(begin)

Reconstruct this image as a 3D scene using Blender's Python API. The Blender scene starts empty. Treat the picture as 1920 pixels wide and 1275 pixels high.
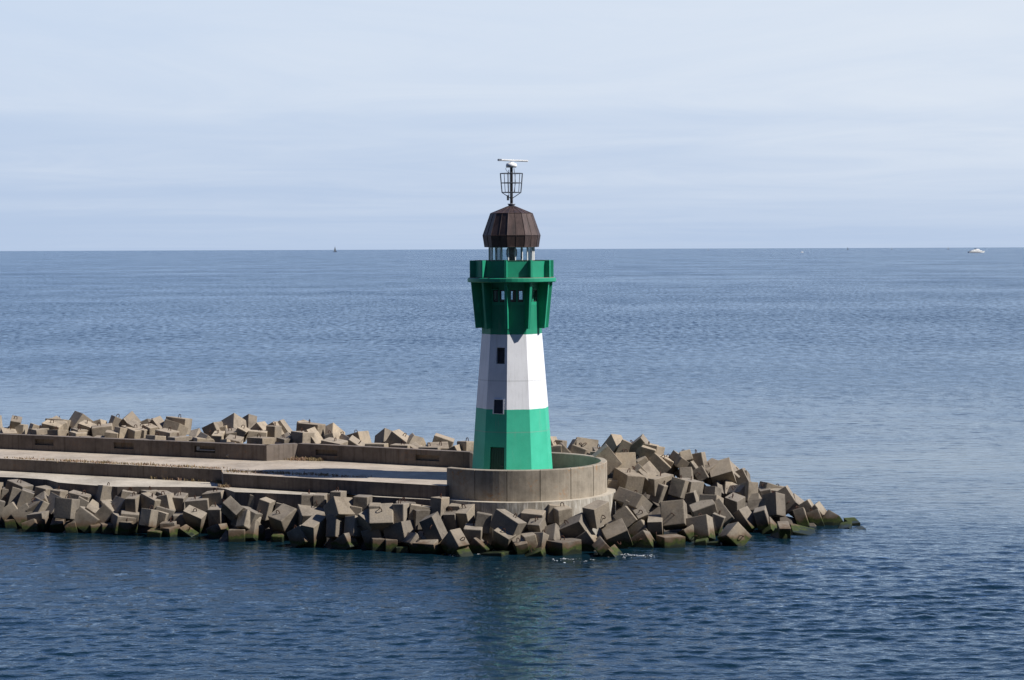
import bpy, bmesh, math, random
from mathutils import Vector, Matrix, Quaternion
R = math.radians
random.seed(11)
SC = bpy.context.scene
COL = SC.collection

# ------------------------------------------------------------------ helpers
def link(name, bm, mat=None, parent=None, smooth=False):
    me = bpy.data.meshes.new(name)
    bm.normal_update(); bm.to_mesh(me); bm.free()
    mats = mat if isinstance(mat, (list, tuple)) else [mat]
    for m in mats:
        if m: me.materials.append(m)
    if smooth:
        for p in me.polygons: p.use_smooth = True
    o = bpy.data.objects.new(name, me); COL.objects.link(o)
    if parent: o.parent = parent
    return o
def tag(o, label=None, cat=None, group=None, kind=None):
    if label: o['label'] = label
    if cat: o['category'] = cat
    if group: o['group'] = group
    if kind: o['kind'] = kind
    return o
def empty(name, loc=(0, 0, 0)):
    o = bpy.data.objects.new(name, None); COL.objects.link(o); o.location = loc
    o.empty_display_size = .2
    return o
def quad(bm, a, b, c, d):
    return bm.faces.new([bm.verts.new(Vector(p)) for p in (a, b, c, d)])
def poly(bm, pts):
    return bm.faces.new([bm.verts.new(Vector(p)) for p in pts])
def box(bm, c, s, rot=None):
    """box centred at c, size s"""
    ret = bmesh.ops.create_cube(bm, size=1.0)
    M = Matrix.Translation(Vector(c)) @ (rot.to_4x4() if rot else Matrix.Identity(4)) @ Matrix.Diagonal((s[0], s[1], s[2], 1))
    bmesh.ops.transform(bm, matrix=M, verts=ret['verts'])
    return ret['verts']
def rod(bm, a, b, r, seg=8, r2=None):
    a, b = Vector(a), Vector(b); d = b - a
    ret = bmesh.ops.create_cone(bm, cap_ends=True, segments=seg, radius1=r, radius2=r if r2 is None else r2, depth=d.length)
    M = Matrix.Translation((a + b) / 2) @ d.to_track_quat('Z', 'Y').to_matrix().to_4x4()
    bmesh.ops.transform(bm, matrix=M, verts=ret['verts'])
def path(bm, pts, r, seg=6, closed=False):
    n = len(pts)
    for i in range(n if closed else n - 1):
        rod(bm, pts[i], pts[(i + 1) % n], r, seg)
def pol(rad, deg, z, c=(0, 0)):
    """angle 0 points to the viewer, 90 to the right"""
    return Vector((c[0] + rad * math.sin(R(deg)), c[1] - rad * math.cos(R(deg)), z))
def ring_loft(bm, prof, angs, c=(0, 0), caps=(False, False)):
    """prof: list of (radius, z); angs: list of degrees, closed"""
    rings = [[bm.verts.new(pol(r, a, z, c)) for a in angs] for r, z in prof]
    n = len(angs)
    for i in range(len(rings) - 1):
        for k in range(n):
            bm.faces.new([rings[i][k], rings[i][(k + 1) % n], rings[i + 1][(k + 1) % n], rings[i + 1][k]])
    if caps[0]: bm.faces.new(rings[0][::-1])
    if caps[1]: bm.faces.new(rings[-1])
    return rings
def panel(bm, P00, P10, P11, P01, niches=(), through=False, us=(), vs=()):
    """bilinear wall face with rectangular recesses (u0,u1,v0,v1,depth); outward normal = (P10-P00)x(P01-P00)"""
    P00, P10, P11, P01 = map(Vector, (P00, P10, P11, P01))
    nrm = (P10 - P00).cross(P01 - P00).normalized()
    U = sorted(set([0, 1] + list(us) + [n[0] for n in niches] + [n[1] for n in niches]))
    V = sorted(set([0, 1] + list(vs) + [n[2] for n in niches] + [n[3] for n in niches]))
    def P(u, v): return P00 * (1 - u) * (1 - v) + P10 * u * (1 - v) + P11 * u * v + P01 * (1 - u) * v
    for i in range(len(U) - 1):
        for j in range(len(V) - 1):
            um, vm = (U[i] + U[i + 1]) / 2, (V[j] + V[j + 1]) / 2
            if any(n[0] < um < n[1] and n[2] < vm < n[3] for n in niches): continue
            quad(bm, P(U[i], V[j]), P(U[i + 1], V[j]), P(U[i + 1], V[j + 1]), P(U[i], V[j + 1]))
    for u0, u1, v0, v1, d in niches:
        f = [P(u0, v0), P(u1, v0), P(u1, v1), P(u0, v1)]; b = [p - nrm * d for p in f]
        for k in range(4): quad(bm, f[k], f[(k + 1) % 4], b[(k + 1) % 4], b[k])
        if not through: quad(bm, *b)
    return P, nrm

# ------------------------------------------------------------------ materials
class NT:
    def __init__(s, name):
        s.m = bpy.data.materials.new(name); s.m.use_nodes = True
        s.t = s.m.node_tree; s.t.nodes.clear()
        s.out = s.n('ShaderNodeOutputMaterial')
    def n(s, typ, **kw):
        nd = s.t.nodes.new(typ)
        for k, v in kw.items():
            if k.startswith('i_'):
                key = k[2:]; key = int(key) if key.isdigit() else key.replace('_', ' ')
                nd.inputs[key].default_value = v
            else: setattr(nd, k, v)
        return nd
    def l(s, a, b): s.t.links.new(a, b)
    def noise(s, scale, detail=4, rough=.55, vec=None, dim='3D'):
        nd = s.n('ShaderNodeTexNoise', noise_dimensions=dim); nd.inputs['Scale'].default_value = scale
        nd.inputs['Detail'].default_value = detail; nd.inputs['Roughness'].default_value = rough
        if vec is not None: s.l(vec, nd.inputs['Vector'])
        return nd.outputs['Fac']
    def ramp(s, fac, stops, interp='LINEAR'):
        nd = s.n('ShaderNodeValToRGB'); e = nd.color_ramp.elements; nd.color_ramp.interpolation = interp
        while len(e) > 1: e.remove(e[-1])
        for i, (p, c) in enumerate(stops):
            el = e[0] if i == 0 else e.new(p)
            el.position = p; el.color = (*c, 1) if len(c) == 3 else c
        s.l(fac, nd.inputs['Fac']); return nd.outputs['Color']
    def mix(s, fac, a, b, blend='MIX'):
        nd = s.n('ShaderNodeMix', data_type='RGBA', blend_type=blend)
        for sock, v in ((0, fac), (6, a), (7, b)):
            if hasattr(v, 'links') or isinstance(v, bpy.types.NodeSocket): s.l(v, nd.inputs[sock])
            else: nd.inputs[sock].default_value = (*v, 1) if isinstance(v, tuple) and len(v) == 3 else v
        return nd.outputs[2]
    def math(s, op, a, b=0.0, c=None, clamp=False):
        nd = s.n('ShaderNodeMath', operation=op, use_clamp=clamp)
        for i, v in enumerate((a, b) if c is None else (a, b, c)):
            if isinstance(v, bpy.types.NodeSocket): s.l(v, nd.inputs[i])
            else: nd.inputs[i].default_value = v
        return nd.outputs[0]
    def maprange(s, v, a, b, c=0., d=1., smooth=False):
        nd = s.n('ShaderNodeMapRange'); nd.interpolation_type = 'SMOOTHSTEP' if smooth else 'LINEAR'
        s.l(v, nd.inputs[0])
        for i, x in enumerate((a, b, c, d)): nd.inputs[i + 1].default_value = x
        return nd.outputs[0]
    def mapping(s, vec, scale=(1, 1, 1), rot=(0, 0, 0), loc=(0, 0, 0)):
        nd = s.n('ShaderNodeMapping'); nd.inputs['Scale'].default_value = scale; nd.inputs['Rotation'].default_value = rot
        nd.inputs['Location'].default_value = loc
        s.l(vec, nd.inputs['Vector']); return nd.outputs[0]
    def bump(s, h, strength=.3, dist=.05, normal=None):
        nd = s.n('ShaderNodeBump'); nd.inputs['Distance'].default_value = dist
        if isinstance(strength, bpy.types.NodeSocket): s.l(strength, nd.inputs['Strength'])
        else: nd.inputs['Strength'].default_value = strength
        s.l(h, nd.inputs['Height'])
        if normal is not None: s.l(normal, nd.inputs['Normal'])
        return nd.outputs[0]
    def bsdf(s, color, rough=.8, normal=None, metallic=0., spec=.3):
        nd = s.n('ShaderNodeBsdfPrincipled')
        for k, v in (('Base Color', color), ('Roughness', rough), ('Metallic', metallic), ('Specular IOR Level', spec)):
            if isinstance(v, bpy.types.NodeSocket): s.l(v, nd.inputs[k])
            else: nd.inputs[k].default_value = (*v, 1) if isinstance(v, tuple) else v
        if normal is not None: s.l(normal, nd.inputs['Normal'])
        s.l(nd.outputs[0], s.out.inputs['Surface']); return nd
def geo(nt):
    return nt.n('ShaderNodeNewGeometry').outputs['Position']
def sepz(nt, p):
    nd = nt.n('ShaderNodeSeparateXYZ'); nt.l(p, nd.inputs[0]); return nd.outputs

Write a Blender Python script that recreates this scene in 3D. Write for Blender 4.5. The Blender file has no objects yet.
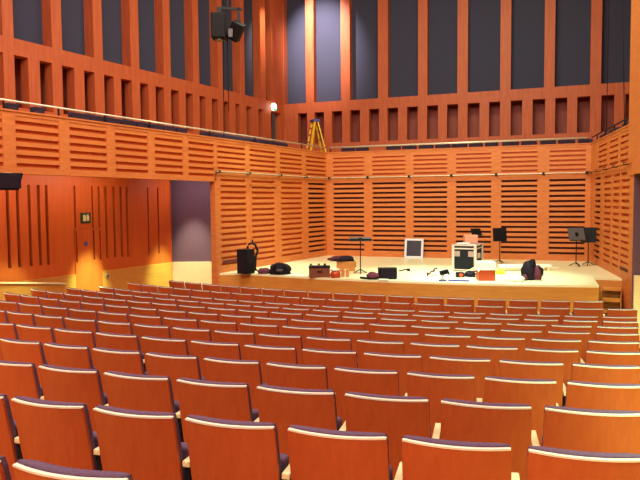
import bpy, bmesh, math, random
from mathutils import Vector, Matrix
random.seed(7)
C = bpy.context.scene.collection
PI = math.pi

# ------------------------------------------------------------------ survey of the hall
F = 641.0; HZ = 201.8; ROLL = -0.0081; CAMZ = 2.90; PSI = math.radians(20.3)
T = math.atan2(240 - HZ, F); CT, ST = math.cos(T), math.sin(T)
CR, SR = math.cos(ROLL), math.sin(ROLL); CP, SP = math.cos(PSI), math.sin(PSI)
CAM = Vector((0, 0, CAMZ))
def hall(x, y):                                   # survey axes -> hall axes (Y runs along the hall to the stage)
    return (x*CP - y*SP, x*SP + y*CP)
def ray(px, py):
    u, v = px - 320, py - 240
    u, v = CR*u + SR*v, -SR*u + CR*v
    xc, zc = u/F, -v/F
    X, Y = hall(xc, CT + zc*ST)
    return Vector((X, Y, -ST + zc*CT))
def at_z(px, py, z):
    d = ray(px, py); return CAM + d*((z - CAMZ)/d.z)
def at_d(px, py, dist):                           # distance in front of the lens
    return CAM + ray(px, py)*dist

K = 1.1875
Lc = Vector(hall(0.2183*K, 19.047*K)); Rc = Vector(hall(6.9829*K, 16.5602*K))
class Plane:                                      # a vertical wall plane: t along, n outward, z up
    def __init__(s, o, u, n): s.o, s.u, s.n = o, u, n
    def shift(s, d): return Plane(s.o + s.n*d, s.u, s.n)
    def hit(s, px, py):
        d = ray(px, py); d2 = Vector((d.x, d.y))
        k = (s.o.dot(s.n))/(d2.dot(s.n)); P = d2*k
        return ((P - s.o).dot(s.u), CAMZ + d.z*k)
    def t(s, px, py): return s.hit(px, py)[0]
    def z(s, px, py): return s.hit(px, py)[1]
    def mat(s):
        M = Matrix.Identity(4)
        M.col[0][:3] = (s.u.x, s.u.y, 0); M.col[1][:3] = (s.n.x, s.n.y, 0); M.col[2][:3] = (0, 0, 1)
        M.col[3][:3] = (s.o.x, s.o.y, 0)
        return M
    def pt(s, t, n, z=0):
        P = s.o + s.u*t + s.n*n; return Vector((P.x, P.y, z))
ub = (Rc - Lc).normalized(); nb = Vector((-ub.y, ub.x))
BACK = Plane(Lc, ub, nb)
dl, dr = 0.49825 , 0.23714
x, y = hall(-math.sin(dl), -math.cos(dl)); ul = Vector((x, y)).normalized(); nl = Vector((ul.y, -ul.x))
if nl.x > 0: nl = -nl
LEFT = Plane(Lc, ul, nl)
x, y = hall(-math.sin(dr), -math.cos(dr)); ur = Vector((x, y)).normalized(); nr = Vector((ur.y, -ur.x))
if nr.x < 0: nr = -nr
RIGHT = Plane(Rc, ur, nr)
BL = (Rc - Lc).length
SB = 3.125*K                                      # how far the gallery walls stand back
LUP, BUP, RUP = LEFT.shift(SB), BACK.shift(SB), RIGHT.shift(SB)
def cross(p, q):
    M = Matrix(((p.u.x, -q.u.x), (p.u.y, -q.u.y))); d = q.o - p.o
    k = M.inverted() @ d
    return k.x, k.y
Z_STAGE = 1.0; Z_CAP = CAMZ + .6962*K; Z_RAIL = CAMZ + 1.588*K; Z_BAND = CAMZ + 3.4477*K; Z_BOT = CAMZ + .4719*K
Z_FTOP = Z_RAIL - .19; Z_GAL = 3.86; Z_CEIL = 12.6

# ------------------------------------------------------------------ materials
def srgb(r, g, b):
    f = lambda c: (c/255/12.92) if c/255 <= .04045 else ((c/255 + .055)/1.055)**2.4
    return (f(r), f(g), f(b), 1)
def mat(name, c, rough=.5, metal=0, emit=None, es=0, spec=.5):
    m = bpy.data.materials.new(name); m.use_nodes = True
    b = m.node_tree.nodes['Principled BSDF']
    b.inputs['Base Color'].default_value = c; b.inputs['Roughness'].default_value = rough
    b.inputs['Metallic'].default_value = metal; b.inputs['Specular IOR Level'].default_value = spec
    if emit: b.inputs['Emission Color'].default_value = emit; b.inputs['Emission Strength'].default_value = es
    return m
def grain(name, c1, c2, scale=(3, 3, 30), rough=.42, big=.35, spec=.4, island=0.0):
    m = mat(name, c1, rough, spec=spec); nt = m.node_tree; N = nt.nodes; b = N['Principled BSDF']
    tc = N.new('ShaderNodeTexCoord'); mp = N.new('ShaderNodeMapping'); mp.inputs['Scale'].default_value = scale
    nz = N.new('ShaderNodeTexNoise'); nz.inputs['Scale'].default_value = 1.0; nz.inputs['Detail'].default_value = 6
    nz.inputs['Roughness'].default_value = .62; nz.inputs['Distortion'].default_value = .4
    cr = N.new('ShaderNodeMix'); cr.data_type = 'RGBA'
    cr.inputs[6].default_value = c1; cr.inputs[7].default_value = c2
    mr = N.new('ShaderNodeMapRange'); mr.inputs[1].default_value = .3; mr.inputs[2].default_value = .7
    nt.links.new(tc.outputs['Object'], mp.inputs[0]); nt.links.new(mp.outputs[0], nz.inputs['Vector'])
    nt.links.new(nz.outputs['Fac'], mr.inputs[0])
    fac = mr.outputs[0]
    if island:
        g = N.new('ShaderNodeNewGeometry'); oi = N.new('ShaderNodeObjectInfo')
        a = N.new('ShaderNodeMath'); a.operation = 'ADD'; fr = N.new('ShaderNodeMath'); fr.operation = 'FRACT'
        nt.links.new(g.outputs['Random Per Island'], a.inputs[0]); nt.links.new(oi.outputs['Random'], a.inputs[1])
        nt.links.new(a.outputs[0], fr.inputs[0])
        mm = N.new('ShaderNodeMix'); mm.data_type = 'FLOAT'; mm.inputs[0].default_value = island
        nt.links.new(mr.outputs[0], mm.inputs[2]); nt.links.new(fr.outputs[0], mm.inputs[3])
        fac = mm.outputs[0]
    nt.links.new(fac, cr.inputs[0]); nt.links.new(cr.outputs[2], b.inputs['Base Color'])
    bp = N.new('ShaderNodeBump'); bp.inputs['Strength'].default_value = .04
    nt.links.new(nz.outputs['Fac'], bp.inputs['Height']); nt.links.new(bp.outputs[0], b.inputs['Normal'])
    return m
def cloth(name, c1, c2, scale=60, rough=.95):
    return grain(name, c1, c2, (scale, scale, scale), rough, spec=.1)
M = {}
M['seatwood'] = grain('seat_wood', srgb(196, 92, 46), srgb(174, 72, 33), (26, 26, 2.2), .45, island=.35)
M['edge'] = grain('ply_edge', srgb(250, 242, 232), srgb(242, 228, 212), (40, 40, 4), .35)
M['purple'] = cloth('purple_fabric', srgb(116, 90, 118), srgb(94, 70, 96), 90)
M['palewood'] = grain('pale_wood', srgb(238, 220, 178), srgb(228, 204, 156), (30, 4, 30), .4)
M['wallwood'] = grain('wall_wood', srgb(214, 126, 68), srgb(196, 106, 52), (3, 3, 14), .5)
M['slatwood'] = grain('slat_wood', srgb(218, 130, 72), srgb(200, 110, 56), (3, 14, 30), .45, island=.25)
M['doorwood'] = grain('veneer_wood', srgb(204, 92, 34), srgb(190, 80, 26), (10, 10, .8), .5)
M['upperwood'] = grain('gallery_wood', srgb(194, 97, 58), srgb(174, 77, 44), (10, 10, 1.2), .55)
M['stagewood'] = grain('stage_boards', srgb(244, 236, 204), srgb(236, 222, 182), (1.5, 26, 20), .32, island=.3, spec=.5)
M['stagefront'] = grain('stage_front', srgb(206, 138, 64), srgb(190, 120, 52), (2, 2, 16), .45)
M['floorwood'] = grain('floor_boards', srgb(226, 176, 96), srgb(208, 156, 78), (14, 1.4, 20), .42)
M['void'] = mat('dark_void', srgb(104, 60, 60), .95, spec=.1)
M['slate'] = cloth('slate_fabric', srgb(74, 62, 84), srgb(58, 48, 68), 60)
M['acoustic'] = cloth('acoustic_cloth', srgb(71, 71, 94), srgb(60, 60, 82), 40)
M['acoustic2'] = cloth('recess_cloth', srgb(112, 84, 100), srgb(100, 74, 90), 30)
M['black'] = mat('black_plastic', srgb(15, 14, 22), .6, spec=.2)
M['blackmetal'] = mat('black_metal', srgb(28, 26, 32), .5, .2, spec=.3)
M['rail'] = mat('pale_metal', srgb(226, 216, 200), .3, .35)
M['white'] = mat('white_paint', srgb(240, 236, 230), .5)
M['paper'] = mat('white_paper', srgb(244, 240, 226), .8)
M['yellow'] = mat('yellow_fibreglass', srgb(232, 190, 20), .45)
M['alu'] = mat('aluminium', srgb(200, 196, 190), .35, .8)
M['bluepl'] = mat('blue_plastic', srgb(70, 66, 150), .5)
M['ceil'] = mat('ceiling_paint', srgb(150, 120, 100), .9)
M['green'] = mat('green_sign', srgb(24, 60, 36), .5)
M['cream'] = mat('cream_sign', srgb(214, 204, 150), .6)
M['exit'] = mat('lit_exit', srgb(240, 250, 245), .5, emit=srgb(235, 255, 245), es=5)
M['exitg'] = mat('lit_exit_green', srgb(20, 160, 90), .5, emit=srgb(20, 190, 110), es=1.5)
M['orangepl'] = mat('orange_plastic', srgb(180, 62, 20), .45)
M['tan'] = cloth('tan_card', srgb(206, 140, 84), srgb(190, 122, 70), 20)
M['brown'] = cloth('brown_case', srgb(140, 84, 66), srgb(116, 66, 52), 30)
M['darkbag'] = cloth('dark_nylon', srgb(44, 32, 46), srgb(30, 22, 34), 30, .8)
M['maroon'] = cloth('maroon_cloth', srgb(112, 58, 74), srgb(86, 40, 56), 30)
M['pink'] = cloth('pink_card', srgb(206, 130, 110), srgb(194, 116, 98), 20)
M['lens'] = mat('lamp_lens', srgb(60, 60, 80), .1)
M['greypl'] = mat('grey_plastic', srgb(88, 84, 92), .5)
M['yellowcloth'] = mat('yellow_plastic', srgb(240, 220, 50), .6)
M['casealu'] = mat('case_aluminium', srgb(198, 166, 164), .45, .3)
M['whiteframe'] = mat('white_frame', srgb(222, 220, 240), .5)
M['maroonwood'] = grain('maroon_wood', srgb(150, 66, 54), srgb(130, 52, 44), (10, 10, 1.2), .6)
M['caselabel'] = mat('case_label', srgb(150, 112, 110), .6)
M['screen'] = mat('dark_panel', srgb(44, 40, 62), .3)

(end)

* _The exercise_:
Look through the entries and return every line where "Python" appears.

* _Finished exercise_:
Reconstruct this image as a 3D scene using Blender's Python API. The Blender scene starts empty. Treat the picture as 1920 pixels wide and 1275 pixels high.
Write a Blender Python script that recreates this scene in 3D. Write for Blender 4.5. The Blender file has no objects yet.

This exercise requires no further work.